### [Source data]
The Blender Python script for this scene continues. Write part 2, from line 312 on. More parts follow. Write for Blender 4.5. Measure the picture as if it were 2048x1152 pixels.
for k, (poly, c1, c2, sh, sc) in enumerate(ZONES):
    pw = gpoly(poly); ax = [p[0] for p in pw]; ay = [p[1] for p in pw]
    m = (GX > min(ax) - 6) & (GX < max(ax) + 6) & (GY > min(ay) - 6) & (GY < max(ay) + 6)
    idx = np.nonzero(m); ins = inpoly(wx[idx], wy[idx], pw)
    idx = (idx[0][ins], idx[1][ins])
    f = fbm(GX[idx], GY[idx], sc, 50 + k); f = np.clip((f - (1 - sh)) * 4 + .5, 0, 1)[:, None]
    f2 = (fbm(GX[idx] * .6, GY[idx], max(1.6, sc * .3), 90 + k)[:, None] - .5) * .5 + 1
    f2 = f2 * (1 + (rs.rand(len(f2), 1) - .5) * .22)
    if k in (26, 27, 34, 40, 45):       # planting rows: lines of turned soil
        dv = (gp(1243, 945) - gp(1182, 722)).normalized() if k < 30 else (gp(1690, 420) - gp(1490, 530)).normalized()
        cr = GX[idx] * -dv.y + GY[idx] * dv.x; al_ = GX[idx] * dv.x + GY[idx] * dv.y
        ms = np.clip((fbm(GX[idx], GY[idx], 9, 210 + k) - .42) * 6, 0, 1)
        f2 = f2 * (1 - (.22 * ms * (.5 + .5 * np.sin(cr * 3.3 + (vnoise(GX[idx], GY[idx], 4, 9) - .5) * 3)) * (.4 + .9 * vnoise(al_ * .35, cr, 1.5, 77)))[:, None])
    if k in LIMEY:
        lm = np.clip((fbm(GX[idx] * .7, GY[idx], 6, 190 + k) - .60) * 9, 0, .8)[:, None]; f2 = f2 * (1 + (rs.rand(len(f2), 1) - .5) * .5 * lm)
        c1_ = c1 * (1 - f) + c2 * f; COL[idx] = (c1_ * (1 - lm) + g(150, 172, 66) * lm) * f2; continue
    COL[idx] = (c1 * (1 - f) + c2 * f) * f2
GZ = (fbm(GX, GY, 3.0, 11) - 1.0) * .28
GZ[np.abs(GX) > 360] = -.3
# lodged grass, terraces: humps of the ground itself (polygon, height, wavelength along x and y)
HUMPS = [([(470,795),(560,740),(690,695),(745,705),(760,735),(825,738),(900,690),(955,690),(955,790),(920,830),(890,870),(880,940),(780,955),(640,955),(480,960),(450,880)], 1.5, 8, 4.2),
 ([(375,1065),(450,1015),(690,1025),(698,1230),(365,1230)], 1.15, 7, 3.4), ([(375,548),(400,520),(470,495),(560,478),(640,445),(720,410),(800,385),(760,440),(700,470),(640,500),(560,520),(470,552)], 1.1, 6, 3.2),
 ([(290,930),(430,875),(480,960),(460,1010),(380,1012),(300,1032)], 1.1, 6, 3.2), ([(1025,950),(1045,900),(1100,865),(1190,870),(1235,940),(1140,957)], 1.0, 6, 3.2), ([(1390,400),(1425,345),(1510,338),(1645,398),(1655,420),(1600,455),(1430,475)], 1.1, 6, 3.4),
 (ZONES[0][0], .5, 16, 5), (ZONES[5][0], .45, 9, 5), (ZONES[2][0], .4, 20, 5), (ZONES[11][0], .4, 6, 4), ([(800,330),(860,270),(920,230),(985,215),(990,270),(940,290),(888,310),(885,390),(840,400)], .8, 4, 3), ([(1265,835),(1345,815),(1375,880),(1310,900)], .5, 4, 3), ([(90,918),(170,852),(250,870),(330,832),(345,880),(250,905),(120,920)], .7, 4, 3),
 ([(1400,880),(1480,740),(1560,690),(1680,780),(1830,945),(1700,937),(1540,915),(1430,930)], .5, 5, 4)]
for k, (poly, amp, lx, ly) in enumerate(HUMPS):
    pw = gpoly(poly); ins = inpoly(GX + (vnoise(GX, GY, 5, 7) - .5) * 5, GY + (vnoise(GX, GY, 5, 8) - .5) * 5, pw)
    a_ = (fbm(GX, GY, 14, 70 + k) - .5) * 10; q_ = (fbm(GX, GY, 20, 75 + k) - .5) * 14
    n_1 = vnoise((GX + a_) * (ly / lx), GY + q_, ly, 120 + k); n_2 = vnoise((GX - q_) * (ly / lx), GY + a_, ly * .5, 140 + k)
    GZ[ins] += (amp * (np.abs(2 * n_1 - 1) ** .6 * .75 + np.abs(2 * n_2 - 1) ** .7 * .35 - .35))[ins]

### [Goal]
Repeat the data above exactly.

### [Answer to the task]
The Blender Python script for this scene continues. Write part 2, from line 312 on. More parts follow. Write for Blender 4.5. Measure the picture as if it were 2048x1152 pixels.
for k, (poly, c1, c2, sh, sc) in enumerate(ZONES):
    pw = gpoly(poly); ax = [p[0] for p in pw]; ay = [p[1] for p in pw]
    m = (GX > min(ax) - 6) & (GX < max(ax) + 6) & (GY > min(ay) - 6) & (GY < max(ay) + 6)
    idx = np.nonzero(m); ins = inpoly(wx[idx], wy[idx], pw)
    idx = (idx[0][ins], idx[1][ins])
    f = fbm(GX[idx], GY[idx], sc, 50 + k); f = np.clip((f - (1 - sh)) * 4 + .5, 0, 1)[:, None]
    f2 = (fbm(GX[idx] * .6, GY[idx], max(1.6, sc * .3), 90 + k)[:, None] - .5) * .5 + 1
    f2 = f2 * (1 + (rs.rand(len(f2), 1) - .5) * .22)
    if k in (26, 27, 34, 40, 45):       # planting rows: lines of turned soil
        dv = (gp(1243, 945) - gp(1182, 722)).normalized() if k < 30 else (gp(1690, 420) - gp(1490, 530)).normalized()
        cr = GX[idx] * -dv.y + GY[idx] * dv.x; al_ = GX[idx] * dv.x + GY[idx] * dv.y
        ms = np.clip((fbm(GX[idx], GY[idx], 9, 210 + k) - .42) * 6, 0, 1)
        f2 = f2 * (1 - (.22 * ms * (.5 + .5 * np.sin(cr * 3.3 + (vnoise(GX[idx], GY[idx], 4, 9) - .5) * 3)) * (.4 + .9 * vnoise(al_ * .35, cr, 1.5, 77)))[:, None])
    if k in LIMEY:
        lm = np.clip((fbm(GX[idx] * .7, GY[idx], 6, 190 + k) - .60) * 9, 0, .8)[:, None]; f2 = f2 * (1 + (rs.rand(len(f2), 1) - .5) * .5 * lm)
        c1_ = c1 * (1 - f) + c2 * f; COL[idx] = (c1_ * (1 - lm) + g(150, 172, 66) * lm) * f2; continue
    COL[idx] = (c1 * (1 - f) + c2 * f) * f2
GZ = (fbm(GX, GY, 3.0, 11) - 1.0) * .28
GZ[np.abs(GX) > 360] = -.3
# lodged grass, terraces: humps of the ground itself (polygon, height, wavelength along x and y)
HUMPS = [([(470,795),(560,740),(690,695),(745,705),(760,735),(825,738),(900,690),(955,690),(955,790),(920,830),(890,870),(880,940),(780,955),(640,955),(480,960),(450,880)], 1.5, 8, 4.2),
 ([(375,1065),(450,1015),(690,1025),(698,1230),(365,1230)], 1.15, 7, 3.4), ([(375,548),(400,520),(470,495),(560,478),(640,445),(720,410),(800,385),(760,440),(700,470),(640,500),(560,520),(470,552)], 1.1, 6, 3.2),
 ([(290,930),(430,875),(480,960),(460,1010),(380,1012),(300,1032)], 1.1, 6, 3.2), ([(1025,950),(1045,900),(1100,865),(1190,870),(1235,940),(1140,957)], 1.0, 6, 3.2), ([(1390,400),(1425,345),(1510,338),(1645,398),(1655,420),(1600,455),(1430,475)], 1.1, 6, 3.4),
 (ZONES[0][0], .5, 16, 5), (ZONES[5][0], .45, 9, 5), (ZONES[2][0], .4, 20, 5), (ZONES[11][0], .4, 6, 4), ([(800,330),(860,270),(920,230),(985,215),(990,270),(940,290),(888,310),(885,390),(840,400)], .8, 4, 3), ([(1265,835),(1345,815),(1375,880),(1310,900)], .5, 4, 3), ([(90,918),(170,852),(250,870),(330,832),(345,880),(250,905),(120,920)], .7, 4, 3),
 ([(1400,880),(1480,740),(1560,690),(1680,780),(1830,945),(1700,937),(1540,915),(1430,930)], .5, 5, 4)]
for k, (poly, amp, lx, ly) in enumerate(HUMPS):
    pw = gpoly(poly); ins = inpoly(GX + (vnoise(GX, GY, 5, 7) - .5) * 5, GY + (vnoise(GX, GY, 5, 8) - .5) * 5, pw)
    a_ = (fbm(GX, GY, 14, 70 + k) - .5) * 10; q_ = (fbm(GX, GY, 20, 75 + k) - .5) * 14
    n_1 = vnoise((GX + a_) * (ly / lx), GY + q_, ly, 120 + k); n_2 = vnoise((GX - q_) * (ly / lx), GY + a_, ly * .5, 140 + k)
    GZ[ins] += (amp * (np.abs(2 * n_1 - 1) ** .6 * .75 + np.abs(2 * n_2 - 1) ** .7 * .35 - .35))[ins]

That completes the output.